Their Camber Sands-performance generally focused on new material to the irritation of fans, but tapped back into TG of yore with revisits to `Hamburger Lady' and `What a Day,' both of which advanced on the original versions (the latter even dropping in lines from The Small Faces' `Lazy Sunday'!). Subsequent live shows have seen them revisit In the Shadow of the Sun for a performance at the Tate and this show - hopefully this will mean future performances centring on 20 Jazz Funk Greats or Heathen Earth?
Following the self-explanatory `Industrial Introduction,' TG move through three versions apiece of `Maggot Death' and `Slug Bait,' which at times sound like completely new material. `Maggot Death 3' wipes the floor with Warp-electronica types, while `Slug Bait 3' centres on a hypnotic guitar loop from Cosey Fanni-Tutti and an immensely disturbing interview with a child killer. Somehow this is enjoyable to listen to.
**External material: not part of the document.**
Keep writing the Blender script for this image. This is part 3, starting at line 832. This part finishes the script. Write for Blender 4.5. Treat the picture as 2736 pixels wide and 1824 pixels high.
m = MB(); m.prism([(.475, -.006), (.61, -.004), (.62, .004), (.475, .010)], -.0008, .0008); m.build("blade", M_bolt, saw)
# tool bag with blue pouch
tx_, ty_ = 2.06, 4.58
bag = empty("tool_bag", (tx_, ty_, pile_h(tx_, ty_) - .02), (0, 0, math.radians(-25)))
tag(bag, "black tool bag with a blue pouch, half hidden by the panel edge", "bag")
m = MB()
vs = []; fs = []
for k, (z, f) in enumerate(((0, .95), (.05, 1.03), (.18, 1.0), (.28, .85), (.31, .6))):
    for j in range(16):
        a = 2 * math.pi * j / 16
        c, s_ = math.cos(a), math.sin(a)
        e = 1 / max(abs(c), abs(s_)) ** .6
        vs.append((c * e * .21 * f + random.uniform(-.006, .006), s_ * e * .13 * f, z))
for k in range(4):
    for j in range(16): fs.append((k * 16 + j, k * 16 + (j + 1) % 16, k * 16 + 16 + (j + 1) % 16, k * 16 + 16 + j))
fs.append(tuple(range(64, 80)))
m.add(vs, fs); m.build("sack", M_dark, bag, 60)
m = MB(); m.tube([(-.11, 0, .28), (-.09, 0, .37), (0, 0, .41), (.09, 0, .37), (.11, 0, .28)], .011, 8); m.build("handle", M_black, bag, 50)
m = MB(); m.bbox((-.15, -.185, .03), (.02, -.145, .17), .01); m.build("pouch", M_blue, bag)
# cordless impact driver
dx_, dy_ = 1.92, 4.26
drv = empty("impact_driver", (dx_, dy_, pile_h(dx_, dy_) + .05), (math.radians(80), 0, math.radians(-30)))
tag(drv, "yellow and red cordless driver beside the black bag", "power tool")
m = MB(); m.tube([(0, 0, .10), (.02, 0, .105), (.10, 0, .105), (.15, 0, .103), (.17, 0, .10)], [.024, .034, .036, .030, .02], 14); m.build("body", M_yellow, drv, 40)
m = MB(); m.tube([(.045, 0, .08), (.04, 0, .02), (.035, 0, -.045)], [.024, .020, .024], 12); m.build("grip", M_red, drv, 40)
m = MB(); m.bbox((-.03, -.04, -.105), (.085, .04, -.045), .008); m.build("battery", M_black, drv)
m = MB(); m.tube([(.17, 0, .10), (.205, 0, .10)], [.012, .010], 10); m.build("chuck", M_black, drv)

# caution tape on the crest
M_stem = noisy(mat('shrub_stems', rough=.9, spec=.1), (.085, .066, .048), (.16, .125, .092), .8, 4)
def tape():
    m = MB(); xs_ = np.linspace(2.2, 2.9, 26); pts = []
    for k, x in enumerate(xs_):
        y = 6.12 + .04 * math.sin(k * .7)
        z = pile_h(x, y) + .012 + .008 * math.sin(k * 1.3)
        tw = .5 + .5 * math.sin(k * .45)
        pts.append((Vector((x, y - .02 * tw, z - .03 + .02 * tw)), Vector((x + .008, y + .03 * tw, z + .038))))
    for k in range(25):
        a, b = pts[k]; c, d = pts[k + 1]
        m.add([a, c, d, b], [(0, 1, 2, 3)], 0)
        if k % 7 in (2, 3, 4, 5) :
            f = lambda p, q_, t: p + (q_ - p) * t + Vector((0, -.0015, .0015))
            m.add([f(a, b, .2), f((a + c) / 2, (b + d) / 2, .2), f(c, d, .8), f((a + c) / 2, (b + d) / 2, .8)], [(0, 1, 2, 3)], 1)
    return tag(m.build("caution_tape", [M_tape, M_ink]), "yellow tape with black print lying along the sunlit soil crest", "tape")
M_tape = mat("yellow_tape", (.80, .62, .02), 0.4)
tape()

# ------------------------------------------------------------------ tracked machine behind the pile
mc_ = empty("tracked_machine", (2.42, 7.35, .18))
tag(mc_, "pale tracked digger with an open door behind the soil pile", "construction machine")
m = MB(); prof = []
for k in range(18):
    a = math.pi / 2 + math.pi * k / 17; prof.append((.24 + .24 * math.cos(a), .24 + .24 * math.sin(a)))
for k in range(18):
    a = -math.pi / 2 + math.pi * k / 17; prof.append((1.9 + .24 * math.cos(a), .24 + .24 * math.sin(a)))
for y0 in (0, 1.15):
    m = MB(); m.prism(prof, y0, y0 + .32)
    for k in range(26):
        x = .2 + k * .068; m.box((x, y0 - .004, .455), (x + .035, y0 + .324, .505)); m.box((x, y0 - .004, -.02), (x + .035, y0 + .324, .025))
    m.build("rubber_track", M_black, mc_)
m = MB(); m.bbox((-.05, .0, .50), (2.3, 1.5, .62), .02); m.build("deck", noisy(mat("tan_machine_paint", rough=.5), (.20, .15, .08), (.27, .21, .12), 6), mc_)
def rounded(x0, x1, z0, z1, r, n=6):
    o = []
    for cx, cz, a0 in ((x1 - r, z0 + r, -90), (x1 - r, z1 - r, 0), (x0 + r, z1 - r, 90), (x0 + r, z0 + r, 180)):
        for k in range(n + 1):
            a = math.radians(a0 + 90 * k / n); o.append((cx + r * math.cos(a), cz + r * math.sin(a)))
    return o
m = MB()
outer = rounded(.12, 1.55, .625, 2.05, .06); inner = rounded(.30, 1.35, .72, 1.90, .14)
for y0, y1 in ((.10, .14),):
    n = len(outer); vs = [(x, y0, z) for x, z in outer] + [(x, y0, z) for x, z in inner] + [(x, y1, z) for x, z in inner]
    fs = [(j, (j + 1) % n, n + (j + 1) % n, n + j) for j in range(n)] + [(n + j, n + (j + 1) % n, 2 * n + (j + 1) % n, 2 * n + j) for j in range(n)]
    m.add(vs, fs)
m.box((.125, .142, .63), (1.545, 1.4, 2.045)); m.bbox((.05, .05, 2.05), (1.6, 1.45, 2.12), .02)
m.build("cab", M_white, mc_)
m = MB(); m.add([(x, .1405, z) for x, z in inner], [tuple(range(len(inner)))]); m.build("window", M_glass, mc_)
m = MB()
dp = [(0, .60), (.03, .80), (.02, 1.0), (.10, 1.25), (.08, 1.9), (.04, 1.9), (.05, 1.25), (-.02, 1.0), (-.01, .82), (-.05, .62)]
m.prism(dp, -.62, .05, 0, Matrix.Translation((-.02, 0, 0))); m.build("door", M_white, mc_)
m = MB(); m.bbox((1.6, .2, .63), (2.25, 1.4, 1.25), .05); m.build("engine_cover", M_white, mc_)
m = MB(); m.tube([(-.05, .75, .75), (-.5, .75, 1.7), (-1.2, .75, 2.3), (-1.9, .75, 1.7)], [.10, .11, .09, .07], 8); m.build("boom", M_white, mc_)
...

P-Orridge processed/screaming vocals help during `Slug Bait 1' - the tale of an intruder who castrates a man, then forces him to consume his detached genitals before cutting open a pregnant woman's belly and cannibalizing her baby. Some things you don't need to hear...
`Maggot Death 1' has a hook - "Play a little game/Put a record on/Midnight or day..."- that sounds like Syd Barrett singing Joy Division. For the most part The Thirty-Second Annual Report is located in alienating electronic soundscapes, nightmares from an industrialised future. The performance, complete with bizarrely excitable Parisians cheering every emission , veers off into space with a vast revision of `After Cease to Exist' which at 20-minutes wipes the floor with the version from Heathen Earth.
As a treat, TG encore with single `Zyklon Z Zombie' which nails the dirge from the Velvets' `I Heard Her Call My Name' to a lyric that takes the proverbial out of punk rock's so-called outrage via a Holocaust reference. P-Orridge even sounds like he's enjoying himself as he asks, "Are you ready, Cosey?" as she emits guitar hail over the machine drones. Strange, and potentially disturbing, that I enjoyed The Thirty-Second Annual Report also; can the world be as sad as it seems?